The structural problem is that writers often use too many levels of headings. This leads to increasingly desperate attempts to make them visually distinct, usually with injudicious combinations of bold or italic, underlining, point size, all caps, and first-line indents. The result is trainwrecks like this:
5(a)(1)(iv) The Target Market
Has Expressed a Preference for
Copious Banner Advertising.
Headings are signposts for readers that reveal the structure of your argument. Note that I didn’t say the structure of your document. Headings that announce every topic, subtopic, minitopic, and microtopic are exhausting. If you write from an outline, that can be a good starting point for your headings, but don’t stop there—simplify it further.
Limit yourself to three levels of headings. Two is better. Readers should be able to orient themselves from the headings. With more than three levels, that task becomes hopelessly confusing. You may know your argument inside out, but no one else does (or will).
Once you’ve cured the structural problem, work within these typographic parameters:
Don’t use all caps. If your headings are full sentences, then they’re too long for caps. And Always Avoid Title Case, Because Your Headings Aren’t Titles.
Don’t underline. Why? Review underlining.
Don’t center, subject to the exceptions in centered text.
The best way to emphasize a heading is by putting space above and below, because it’s both subtle and effective.
Use bold, not italic. For headings, bold is easier to read than italic and stands out better on the page. And since the choice is bold or italic—not both—you should prefer bold. But even then, it’s an option, not a requirement. Non-bold headings work too.
It’s fine to make the point size bigger, but just a little. Use the smallest increment necessary to make a visible difference. If your text is set in 12 point, you needn’t go up to 14 or 15 point. Try a smaller increase—to 12.5 or 13 point.
Only use two levels of indenting, even if you use more than two levels of headings. Some writers like to indent every heading a little farther. Bad idea. It ends up looking random and messy.
Suppress hyphenation in headings, and use the keep lines together and keep with next paragraph options to prevent headings from breaking awkwardly.
See hierarchical headings for a contrarian suggestion about how to number headings.
If you’re using bold in your heading, you can also try reducing the point size by a half or full point. If your font has a relatively heavy bold style (like Times New Roman), reducing the size can offset the effect of the darker color, giving you subtler emphasis.

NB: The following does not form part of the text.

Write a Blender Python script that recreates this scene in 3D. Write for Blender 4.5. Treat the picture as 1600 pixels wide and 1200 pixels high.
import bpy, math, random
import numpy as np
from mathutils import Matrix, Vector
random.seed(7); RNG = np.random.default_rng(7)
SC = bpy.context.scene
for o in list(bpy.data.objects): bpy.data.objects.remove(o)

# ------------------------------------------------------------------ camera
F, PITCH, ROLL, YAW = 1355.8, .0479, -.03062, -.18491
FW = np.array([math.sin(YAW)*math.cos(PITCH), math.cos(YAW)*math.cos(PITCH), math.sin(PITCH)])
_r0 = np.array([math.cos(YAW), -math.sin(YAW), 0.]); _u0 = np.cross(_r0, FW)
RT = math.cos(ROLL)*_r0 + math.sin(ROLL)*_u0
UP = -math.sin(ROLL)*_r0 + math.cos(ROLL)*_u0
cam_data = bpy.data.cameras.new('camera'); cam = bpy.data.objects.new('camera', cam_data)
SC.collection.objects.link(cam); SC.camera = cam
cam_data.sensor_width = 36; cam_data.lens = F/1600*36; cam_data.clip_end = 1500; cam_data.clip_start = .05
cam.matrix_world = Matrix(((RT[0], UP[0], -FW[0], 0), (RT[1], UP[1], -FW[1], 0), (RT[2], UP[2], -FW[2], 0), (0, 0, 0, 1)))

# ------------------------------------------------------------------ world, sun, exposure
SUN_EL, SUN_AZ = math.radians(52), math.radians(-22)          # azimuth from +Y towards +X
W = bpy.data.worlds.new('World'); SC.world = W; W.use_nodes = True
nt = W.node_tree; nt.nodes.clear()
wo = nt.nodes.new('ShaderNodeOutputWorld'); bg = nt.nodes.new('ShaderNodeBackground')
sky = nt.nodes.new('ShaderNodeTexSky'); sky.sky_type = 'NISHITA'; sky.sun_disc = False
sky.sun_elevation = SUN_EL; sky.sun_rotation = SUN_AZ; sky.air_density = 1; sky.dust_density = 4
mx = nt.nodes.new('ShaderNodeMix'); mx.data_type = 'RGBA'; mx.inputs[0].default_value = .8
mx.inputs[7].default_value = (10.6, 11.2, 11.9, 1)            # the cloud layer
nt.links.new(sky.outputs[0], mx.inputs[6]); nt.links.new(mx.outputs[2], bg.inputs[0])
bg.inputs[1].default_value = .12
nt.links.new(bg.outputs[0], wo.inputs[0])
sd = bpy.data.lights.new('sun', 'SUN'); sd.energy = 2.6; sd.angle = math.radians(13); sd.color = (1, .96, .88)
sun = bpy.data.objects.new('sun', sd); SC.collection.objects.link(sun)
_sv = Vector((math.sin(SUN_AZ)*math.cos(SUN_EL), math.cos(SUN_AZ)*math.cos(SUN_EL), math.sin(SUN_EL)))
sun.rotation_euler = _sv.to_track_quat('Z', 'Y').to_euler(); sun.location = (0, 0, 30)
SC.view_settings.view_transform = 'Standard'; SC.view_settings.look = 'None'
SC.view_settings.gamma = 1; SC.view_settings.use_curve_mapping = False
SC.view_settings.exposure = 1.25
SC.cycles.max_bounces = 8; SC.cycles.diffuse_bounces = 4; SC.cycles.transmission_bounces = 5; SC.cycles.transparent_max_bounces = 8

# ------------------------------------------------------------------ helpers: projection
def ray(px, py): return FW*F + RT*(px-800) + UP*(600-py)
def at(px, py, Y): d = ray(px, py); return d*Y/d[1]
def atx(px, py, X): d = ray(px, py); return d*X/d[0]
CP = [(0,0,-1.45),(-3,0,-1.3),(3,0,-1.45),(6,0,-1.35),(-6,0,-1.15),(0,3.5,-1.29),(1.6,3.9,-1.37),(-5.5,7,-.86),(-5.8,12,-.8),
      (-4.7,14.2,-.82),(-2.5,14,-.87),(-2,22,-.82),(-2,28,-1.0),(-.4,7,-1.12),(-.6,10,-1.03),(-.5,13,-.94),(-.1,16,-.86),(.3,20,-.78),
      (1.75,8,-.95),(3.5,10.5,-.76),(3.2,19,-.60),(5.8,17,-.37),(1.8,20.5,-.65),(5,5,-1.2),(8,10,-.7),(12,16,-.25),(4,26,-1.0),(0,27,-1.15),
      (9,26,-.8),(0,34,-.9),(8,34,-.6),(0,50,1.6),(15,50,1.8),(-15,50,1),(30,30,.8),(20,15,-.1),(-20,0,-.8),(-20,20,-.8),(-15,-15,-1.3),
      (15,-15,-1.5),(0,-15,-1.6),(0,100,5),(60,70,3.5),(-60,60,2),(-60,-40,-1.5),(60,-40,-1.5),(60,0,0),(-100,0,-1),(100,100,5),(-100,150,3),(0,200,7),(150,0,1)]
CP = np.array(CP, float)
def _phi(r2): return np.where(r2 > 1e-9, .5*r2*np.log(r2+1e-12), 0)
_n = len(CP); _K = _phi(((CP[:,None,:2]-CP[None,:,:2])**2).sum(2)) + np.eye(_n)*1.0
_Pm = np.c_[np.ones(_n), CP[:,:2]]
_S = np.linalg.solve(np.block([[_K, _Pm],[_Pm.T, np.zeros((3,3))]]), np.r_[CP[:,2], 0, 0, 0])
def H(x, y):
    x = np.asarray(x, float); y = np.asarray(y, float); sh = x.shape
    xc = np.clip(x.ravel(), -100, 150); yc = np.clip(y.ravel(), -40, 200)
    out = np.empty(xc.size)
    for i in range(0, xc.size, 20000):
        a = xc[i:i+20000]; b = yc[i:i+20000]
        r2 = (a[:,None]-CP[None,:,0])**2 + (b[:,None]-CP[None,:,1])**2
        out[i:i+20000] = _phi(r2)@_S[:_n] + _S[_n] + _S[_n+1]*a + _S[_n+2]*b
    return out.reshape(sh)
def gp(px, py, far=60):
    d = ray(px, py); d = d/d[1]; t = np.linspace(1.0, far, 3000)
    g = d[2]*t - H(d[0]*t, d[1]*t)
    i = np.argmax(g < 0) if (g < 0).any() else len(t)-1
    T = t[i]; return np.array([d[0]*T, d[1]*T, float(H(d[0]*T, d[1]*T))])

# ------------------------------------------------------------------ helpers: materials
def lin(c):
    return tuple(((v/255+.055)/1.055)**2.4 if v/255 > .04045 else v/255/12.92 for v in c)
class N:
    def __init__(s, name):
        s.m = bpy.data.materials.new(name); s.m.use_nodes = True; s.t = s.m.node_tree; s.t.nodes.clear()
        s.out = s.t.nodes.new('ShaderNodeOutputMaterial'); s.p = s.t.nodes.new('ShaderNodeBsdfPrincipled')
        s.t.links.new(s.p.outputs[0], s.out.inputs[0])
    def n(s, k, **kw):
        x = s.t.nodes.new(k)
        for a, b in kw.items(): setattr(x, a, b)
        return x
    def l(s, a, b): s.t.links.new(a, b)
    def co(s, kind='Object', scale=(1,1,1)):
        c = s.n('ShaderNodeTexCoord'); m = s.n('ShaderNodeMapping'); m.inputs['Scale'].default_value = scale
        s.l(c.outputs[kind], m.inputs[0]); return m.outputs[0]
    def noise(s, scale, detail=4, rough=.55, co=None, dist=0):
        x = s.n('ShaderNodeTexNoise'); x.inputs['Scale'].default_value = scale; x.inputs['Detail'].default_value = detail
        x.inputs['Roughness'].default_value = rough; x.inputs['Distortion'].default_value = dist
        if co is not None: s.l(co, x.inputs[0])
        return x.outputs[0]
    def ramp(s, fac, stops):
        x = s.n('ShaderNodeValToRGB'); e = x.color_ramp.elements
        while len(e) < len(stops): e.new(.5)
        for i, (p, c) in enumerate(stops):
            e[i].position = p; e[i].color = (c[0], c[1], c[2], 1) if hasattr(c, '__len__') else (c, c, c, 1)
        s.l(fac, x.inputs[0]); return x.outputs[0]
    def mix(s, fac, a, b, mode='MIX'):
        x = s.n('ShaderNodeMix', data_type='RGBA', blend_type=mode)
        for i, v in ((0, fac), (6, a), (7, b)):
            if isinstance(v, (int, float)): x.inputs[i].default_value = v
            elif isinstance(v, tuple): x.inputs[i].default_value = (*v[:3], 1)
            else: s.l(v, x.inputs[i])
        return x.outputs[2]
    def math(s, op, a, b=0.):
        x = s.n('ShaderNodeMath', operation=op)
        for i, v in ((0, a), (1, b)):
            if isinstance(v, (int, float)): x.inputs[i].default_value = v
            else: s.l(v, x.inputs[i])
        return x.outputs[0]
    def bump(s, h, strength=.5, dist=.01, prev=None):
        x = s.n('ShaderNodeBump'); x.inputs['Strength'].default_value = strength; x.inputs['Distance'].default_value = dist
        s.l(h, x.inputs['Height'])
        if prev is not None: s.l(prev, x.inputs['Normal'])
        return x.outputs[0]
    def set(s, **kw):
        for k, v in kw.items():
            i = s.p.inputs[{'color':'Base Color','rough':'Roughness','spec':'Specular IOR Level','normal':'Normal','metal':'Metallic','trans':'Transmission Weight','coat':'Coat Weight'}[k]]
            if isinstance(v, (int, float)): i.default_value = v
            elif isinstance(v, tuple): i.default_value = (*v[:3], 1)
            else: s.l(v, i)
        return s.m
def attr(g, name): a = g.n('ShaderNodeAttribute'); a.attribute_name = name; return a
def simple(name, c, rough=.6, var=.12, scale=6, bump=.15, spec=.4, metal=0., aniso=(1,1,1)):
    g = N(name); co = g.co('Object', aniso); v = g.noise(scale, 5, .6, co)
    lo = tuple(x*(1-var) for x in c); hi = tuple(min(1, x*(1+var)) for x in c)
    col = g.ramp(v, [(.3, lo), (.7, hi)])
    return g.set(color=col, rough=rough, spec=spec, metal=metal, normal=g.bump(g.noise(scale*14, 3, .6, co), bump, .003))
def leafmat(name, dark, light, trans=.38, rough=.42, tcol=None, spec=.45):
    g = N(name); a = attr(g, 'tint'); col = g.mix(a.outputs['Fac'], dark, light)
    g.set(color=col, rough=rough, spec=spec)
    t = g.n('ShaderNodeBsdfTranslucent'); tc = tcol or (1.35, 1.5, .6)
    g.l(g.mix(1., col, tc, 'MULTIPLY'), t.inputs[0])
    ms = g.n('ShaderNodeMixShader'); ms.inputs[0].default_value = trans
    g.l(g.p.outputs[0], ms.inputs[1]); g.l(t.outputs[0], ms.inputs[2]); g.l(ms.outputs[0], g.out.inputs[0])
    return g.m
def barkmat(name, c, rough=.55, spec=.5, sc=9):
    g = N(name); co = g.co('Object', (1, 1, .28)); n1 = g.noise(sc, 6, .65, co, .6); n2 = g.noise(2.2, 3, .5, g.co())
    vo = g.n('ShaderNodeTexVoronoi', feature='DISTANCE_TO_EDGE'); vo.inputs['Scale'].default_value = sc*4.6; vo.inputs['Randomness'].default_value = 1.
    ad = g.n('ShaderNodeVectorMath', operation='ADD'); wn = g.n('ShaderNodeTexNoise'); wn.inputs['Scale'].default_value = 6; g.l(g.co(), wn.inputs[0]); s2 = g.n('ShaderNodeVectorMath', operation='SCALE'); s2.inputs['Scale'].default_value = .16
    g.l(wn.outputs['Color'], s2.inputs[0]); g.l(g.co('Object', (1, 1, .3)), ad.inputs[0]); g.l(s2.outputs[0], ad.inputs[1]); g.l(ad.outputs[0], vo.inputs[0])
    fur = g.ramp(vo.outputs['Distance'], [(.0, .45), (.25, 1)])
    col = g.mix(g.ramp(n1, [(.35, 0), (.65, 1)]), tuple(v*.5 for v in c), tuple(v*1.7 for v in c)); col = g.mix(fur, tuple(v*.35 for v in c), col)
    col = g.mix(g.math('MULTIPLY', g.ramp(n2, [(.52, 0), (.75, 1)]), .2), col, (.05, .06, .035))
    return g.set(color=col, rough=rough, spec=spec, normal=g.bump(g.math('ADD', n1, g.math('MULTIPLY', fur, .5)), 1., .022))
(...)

Certain web-design pundits claim that modular scale—that is, multiplying the body text by a recurring ratio—is a useful method of sizing web headings. I disagree. Yes, mathematical tools can guide certain typographic choices (see grids, for instance). The risk with these shortcuts is that they encourage typographers to satisfy themselves with numerical justifications—I used the golden ratio, therefore it must look good!—at the expense of developing visual judgment. When your headings look right, they are right. The ratio is irrelevant. (FWIW, I’ve never used a modular scale to size type. And never will.)